Mexico celebrates 200 years

A person dressed in the likeness of the Angel of Independence, left, floats by the Angel of Independence monument during a bicentennial parade Wednesday in Mexico City. Mexico celebrated the 200th anniversary of its 1810 independence uprising.

? Just one day without massacres, beheadings or shootouts.

On its 200th birthday Wednesday, Mexico wanted its citizens — and the world — to forget its vicious drug war and remember the country’s epic history, music, whimsical folk art and continuing crusade for wider prosperity and democracy.

All were on display with a $40 million fiesta, two years in the making. About 60,000 revelers — many wearing sombreros and face paint with the red, white and green of the Mexican flag — crowded along Reforma Avenue, the capital’s main promenade, cheering and yelling “Bravo!” at the start of the 1.7-mile parade of floats and dances designed by the country’s top artists.

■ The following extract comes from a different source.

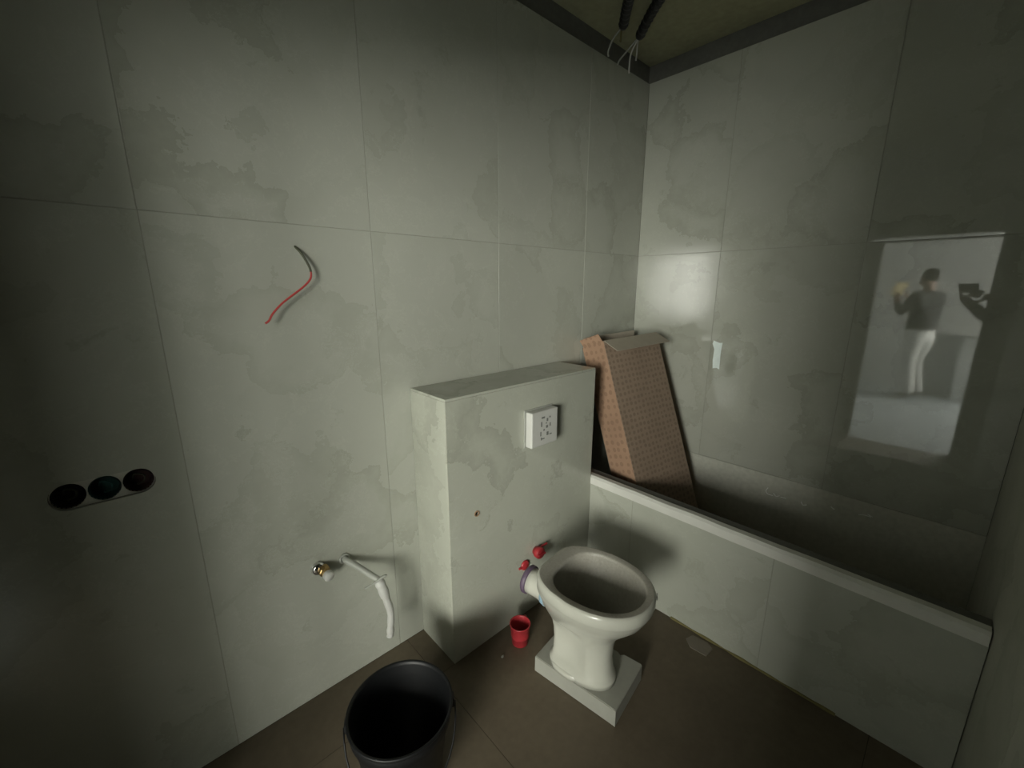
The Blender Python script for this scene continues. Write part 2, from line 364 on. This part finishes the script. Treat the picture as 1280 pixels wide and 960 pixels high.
# ------------------------------------------------------------------ toilet on its slab
ts = thing('plinth_slab', 'pale stone slab with a chipped corner under the toilet', 'slab', (1.137, .785, 0), R(8))
bm = prism(BM(), [(-.118,-.175),(.112,-.175),(.118,-.168),(.116,-.10),(.104,-.088),(.112,-.075),(.118,.16),(.06,.172),(-.115,.172)], lambda u, v, w: (u, v, w), .072)
bmesh.ops.bevel(bm, geom=[e for e in bm.edges if e.calc_face_angle(0) > .5], offset=.0025, segments=2, affect='EDGES')
obj('slab', bm, M['slab'], ts)

def plan(cyy, af, ar, w, z, n=64, ex=2.2, exr=2.2, tp=0, rec=0):
    out = []
    for k in range(n):
        t = 2*PI*k/n; c, s = math.cos(t), math.sin(t)
        e = ex if s < 0 else exr
        x = w*math.copysign(abs(c)**(2/e), c); y = (af if s < 0 else ar)*math.copysign(abs(s)**(2/e), s)
        if s > 0: x *= 1-tp*(y/ar)**1.7
        if rec and y+cyy > -.045:
            q = max(0, 1-((y+cyy-.045)/.075)**2); x *= 1-rec*q
        out.append((x, cyy+y, z))
    return out
tl = thing('toilet', 'white ceramic toilet bowl without seat or cistern', 'toilet', (1.109, .770, .072), R(7))
RK = dict(exr=5, tp=.30)
rings = [plan(.02, .135, .125, .086, 0, exr=3.2), plan(.02, .135, .125, .086, .022, exr=3.2), plan(.017, .125, .12, .079, .034, exr=3, rec=.18), plan(.015, .118, .12, .074, .055, exr=3, rec=.36),
         plan(.015, .112, .12, .068, .10, exr=3, rec=.42), plan(.014, .114, .125, .070, .15, exr=3, rec=.38), plan(.012, .118, .135, .076, .185, exr=3, rec=.22), plan(.01, .128, .145, .086, .207, exr=3, rec=.05), plan(.01, .14, .155, .097, .228, exr=3),
         plan(.005, .175, .175, .130, .275, exr=3, tp=.1), plan(0, .205, .182, .156, .315, exr=3.4, tp=.2), plan(0, .220, .188, .168, .343, exr=4, tp=.25),
         plan(0, .226, .178, .173, .356, **RK), plan(0, .230, .180, .177, .364, **RK), plan(0, .230, .180, .177, .392, **RK), plan(0, .227, .177, .174, .399, **RK),
         plan(0, .221, .172, .168, .402, **RK)]
obj('body', loft(BM(), rings, True, False), M['ceramic'], tl, True)
rings = [plan(0, .221, .172, .168, .402, **RK), plan(-.010, .192, .135, .146, .401, exr=2.6), plan(-.010, .188, .131, .142, .398, exr=2.6), plan(-.010, .186, .129, .140, .386, exr=2.6),
         plan(-.008, .192, .134, .147, .374), plan(-.006, .188, .128, .142, .34), plan(-.004, .165, .112, .122, .29), plan(.0, .125, .09, .092, .24), plan(.005, .08, .068, .058, .20), plan(.005, .05, .045, .035, .17)]
obj('bowl', loft(BM(), rings, False, True), M['ceramic_dust'], tl, True)
obj('water', lathe(BM(), [(0, .205), (.058, .205)], 24, Matrix.Translation((0, .005, 0))), plain('dark_water', (.14, .125, .095), .12), tl)
# rear deck, horn and inlet
horn = obj('outlet_horn', lathe(BM(), [(.066, 0), (.056, .04), (.050, .07), (.049, .10), (.051, .128), (.042, .128), (.042, .02)], 32, axis_matrix((-.015, .13, .262), (-.05, 1, .06))), M['ceramic'], tl, True)
obj('rubber_seal', lathe(BM(), [(.050, .124), (.056, .126), (.057, .140), (.052, .146), (.040, .146), (.040, .124)], 32, axis_matrix((-.015, .13, .262), (-.05, 1, .06)), close=True), M['rubber'], horn, True)
for s in (-1, 1):                       # foot in the side recess, dark disc as its bolt hole's shade
    obj('foot_flange', loft(BM(), [plan(.045, .06, .07, .030, .0, 24), plan(.045, .06, .07, .030, .014, 24), plan(.045, .054, .064, .024, .022, 24)]), M['ceramic'], tl, True).location = (s*.064, 0, 0)
    obj('bolt_hole_shade', lathe(BM(), [(0, .0), (.006, .0), (.006, .003), (0, .003)], 14, axis_matrix((s*.076, .045, .0215), (0,0,1))), M['dark'], tl)
obj('blue_band', lathe(BM(), [(.0570, .034), (.0605, .034), (.0565, .052), (.0535, .052)], 32, axis_matrix((-.015, .13, .262), (-.05, 1, .06)), close=True), M['blue'], horn, True)
bm = BM(); box(bm, -.011, .011, -.001, .001, -.006, .006)
st = obj('maker_mark', bm, M['ink'], tl); st.location = (.085, -.2135, .377); st.rotation_euler = (0, 0, R(24))
bm = BM(); tube(bm, [(-.020,0,.006),(.016,0,.006),(.016,0,-.008)], .0013, 6)
st = obj('rim_mark', bm, M['ink'], tl); st.location = (-.158, -.075, .350); st.rotation_euler = (0, 0, R(-73))

# ------------------------------------------------------------------ red plugs on the casing
pg = thing('pipe_plug', 'round red plastic plug sticking out of the casing behind the toilet', 'plug', (1.250, BY, .305))
pb = obj('plug_body', lathe(BM(), [(0,0),(.020,0),(.022,.012),(.027,.014),(.027,.034),(.024,.038),(0,.038)], 24, axis_matrix((0,0,0), (0,-1,0))), M['red_plastic'], pg, True)
bxo('grip', (-.022, .022, -.048, -.037, -.004, .004), M['red_plastic'], pb, bev=.002)
bxo('tab', (.024, .062, -.02, -.012, .012, .021), M['red_plastic'], pb, bev=.002)
pg2 = thing('blanking_disc', 'small flat red cap low on the casing beside the outlet horn', 'cap', (1.180, BY, .262))
obj('cap_disc', lathe(BM(), [(0,0),(.024,0),(.024,.006),(.018,.010),(0,.010)], 20, axis_matrix((0,0,0), (0,-1,0))), M['red_plastic'], pg2, True)
bxo('tab', (-.040, -.016, -.009, -.001, -.006, .004), M['red_plastic'], pg2, bev=.002)
# ------------------------------------------------------------------ red mug
mg = thing('plastic_mug', 'small red plastic mug standing on the floor left of the toilet', 'mug', (1.052, 1.080, 0)); mg.scale = (1.2, 1.2, 1.04)
obj('cup', lathe(BM(), [(0,0),(.026,0),(.029,.003),(.031,.035),(.0325,.036),(.033,.042),(.0325,.045),(.0355,.088),(.0375,.090),(.0375,.095),(.0345,.095),(.0335,.088),(.029,.008),(0,.006)], 32), M['red_plastic'], mg, True)
obj('handle', tube(BM(), spline([(.033,0,.082),(.052,0,.080),(.060,0,.058),(.052,0,.034),(.031,0,.028)], 5), .0042, 10), M['red_plastic'], mg, True).rotation_euler = (0, 0, R(25))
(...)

Another 25,000 gathered early at the main Zocalo plaza, where President Felipe Calderon was later set to deliver the traditional “Grito” — three shouts of “Viva Mexico” — to celebrate the 1810 uprising that resulted a decade later in independence from Spain.

Some traveled to the capital from all over Mexico to celebrate on the streets, despite the country’s escalating drug violence that increasingly has claimed innocent lives.

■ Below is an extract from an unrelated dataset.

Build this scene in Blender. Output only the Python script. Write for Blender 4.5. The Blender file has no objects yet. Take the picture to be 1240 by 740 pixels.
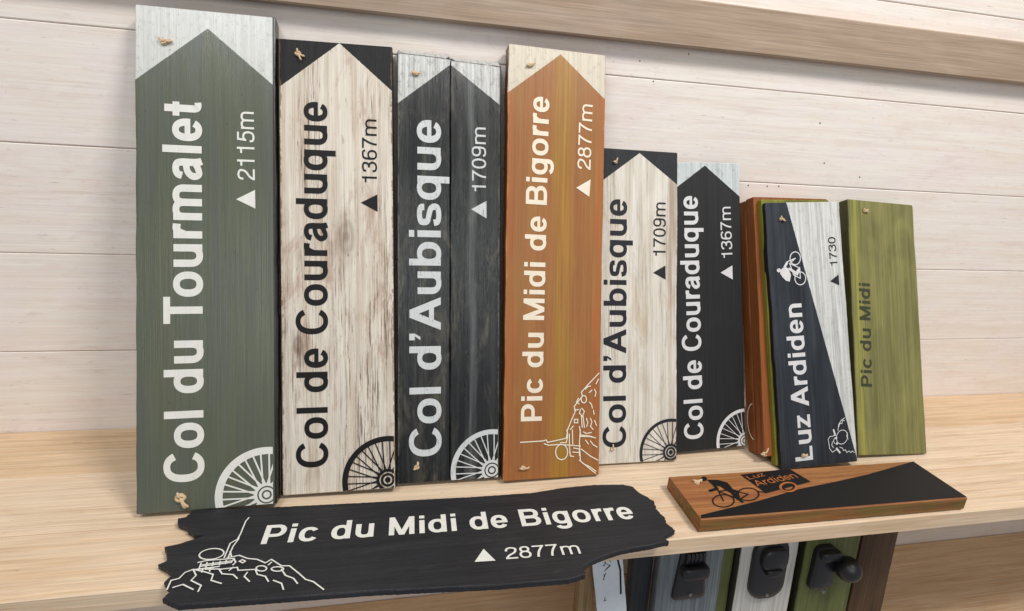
import bpy, bmesh, math, random
from mathutils import Vector, Matrix, noise

# ------------------------------------------------------------------ camera, world, lamps, exposure
scene = bpy.context.scene
col = scene.collection
cam_d = bpy.data.cameras.new('camera'); cam = bpy.data.objects.new('camera', cam_d); col.objects.link(cam)
cam_d.sensor_width = 36.0; cam_d.lens = 36.0 * 656.0 / 1240.0
cam_d.clip_start = 0.01; cam_d.clip_end = 50
_r = Vector((0.97894292, -0.19327887, 0.06568135)); _u = Vector((-0.00176871, 0.31371273, 0.9495163)); _f = Vector((0.20412651, 0.92963843, -0.306765))
cam.matrix_world = Matrix(((_r.x, _u.x, -_f.x, 0), (_r.y, _u.y, -_f.y, 0), (_r.z, _u.z, -_f.z, 0.48618), (0, 0, 0, 1)))
scene.camera = cam

world = bpy.data.worlds.new('World'); scene.world = world; world.use_nodes = True
world.node_tree.nodes['Background'].inputs[0].default_value = (0.93, 0.95, 1.0, 1)
world.node_tree.nodes['Background'].inputs[1].default_value = 0.33

def area(name, loc, target, sx, sy, power, color):
    l = bpy.data.lights.new(name, 'AREA'); l.shape = 'RECTANGLE'; l.size = sx; l.size_y = sy; l.energy = power; l.color = color
    o = bpy.data.objects.new(name, l); col.objects.link(o); o.location = loc
    o.rotation_euler = (Vector(target) - Vector(loc)).to_track_quat('-Z', 'Y').to_euler()
    return o
area('ceiling_lamp', (1.1, -0.35, 2.2), (0.3, 0.75, 0.2), 0.55, 0.4, 40, (1.0, 0.965, 0.92))
area('ceiling_lamp', (-0.8, -0.45, 2.3), (0.2, 0.7, 0.2), 0.8, 0.6, 21, (0.95, 0.98, 1.0))
area('shop_window_light', (0.1, -1.4, 1.1), (0.1, 0.7, 0.35), 1.7, 0.85, 11, (0.97, 1.0, 0.98))

vs = scene.view_settings
vs.view_transform = 'Standard'; vs.look = 'None'; vs.gamma = 1; vs.exposure = -0.12; vs.use_curve_mapping = False

# ------------------------------------------------------------------ materials
def lin(c):
    return tuple((v / 255 / 12.92 if v / 255 <= 0.04045 else ((v / 255 + 0.055) / 1.055) ** 2.4) for v in c) + (1,)

class G:
    def __init__(s, name):
        s.m = bpy.data.materials.new(name); s.m.use_nodes = True; s.t = s.m.node_tree
        s.b = s.t.nodes['Principled BSDF']; s.co = s.t.nodes.new('ShaderNodeTexCoord')
    def set(s, inp, v):
        if isinstance(v, bpy.types.NodeSocket): s.t.links.new(v, inp)
        else: inp.default_value = v
    def math(s, op, a, b=0.0, c=None, clamp=False):
        n = s.t.nodes.new('ShaderNodeMath'); n.operation = op; n.use_clamp = clamp
        s.set(n.inputs[0], a); s.set(n.inputs[1], b)
        if c is not None: s.set(n.inputs[2], c)
        return n.outputs[0]
    def noise(s, scale, seed=0.0, detail=4, rough=0.6, dist=0.0):
        mp = s.t.nodes.new('ShaderNodeMapping'); s.t.links.new(s.co.outputs['Object'], mp.inputs[0])
        mp.inputs['Scale'].default_value = scale; mp.inputs['Location'].default_value = (seed * 7.3, seed * 3.1, seed * 5.7)
        n = s.t.nodes.new('ShaderNodeTexNoise'); s.t.links.new(mp.outputs[0], n.inputs['Vector'])
        n.inputs['Scale'].default_value = 1; n.inputs['Detail'].default_value = detail; n.inputs['Roughness'].default_value = rough
        n.inputs['Distortion'].default_value = dist
        return n.outputs[0]
    def ramp(s, v, lo, hi):
        n = s.t.nodes.new('ShaderNodeMapRange'); n.interpolation_type = 'SMOOTHSTEP'
        s.set(n.inputs[0], v); n.inputs[1].default_value = lo; n.inputs[2].default_value = hi
        return n.outputs[0]
    def mix(s, f, a, b, mode='MIX'):
        n = s.t.nodes.new('ShaderNodeMix'); n.data_type = 'RGBA'; n.blend_type = mode
        s.set(n.inputs[0], f); s.set(n.inputs[6], a); s.set(n.inputs[7], b)
        return n.outputs[2]
    def xyz(s):
        n = s.t.nodes.new('ShaderNodeSeparateXYZ'); s.t.links.new(s.co.outputs['Object'], n.inputs[0]); return n.outputs
    def bump(s, h, strength, dist=0.001):
        n = s.t.nodes.new('ShaderNodeBump'); s.set(n.inputs['Height'], h); n.inputs['Strength'].default_value = strength
        n.inputs['Distance'].default_value = dist; s.t.links.new(n.outputs[0], s.b.inputs['Normal'])

def axis_scale(axis, long_, cross):
    v = [cross, cross, cross]; v['XYZ'.index(axis)] = long_; return tuple(v)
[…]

“This one is special,” said Iris Mari Rodriguez Montiel, a small business owner who had traveled from the Gulf Coast state of Veracruz and waited since morning for the festivities to start. “It gives me chills just to think about it. I love Mexico. There’s only one Mexico.”

Little girls wearing ribbons of the Mexican flag watched from the shoulders of their fathers, and other children blew trumpets as the air filled with confetti. Marchers with green, red and white cacti sprouting from their heads formed a sea around an enormous newspaper boat sporting phrases from the independence era.

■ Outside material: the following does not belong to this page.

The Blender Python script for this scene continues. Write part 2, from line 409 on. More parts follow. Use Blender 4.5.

“It’s like a Carnival of Rio, plus an Olympic ceremony, plus Woodstock all put together in the same day,” said artistic director Marco Balich, who produced the opening and closing ceremonies of the 2006 Turin Winter Olympics. “For the cost of a warplane, you can celebrate the birthday of a country.”

Several neighboring heads of state and U.S. Labor Secretary Hilda Solis were attending.

Still, anxiety hovered over the festivities with a heavy presence of law enforcement, some with police dogs.

In the back of many people’s minds was the violence of the past year: the assassination of a gubernatorial candidate. The slaughter of 19 people at a drug rehabilitation center. The massacre of 72 migrants who refused to smuggle drugs for a brutal gang.

Military helicopters buzzed overhead, heavily armed federal agents and metal detectors greeted revelers. In some of Mexico’s most violent cities, the festivities were canceled for fear of a drug cartel attack.

“We should be proud of all we’ve achieved,” said Daniel Mendiola, a 64-year-old retiree who eyes were glued to a giant screen in front of the Angel of Independence monument on Reforma. But he said he would leave as soon as the parade, skipping a concert of big-name acts planned afterward.

“We have this doubt,” he said. “The idea that there will be problems later on.”

While drug violence during a grand festival would have been unheard of just a few years ago — even cartel capos celebrate religion and family in Mexico — that changed during independence celebrations in 2008. A grenade attack blamed on a cartel killed eight revelers, including a 14-year-old boy, in Calderon’s home state of Michoacan.

Prosecutors in the Caribbean coast resort of Cancun said they were investigating whether six men detained Wednesday with assault rifles and hand grenades had planned an attack during the bicentennial festivities.

There was still hope, though, that the drug war would take a holiday.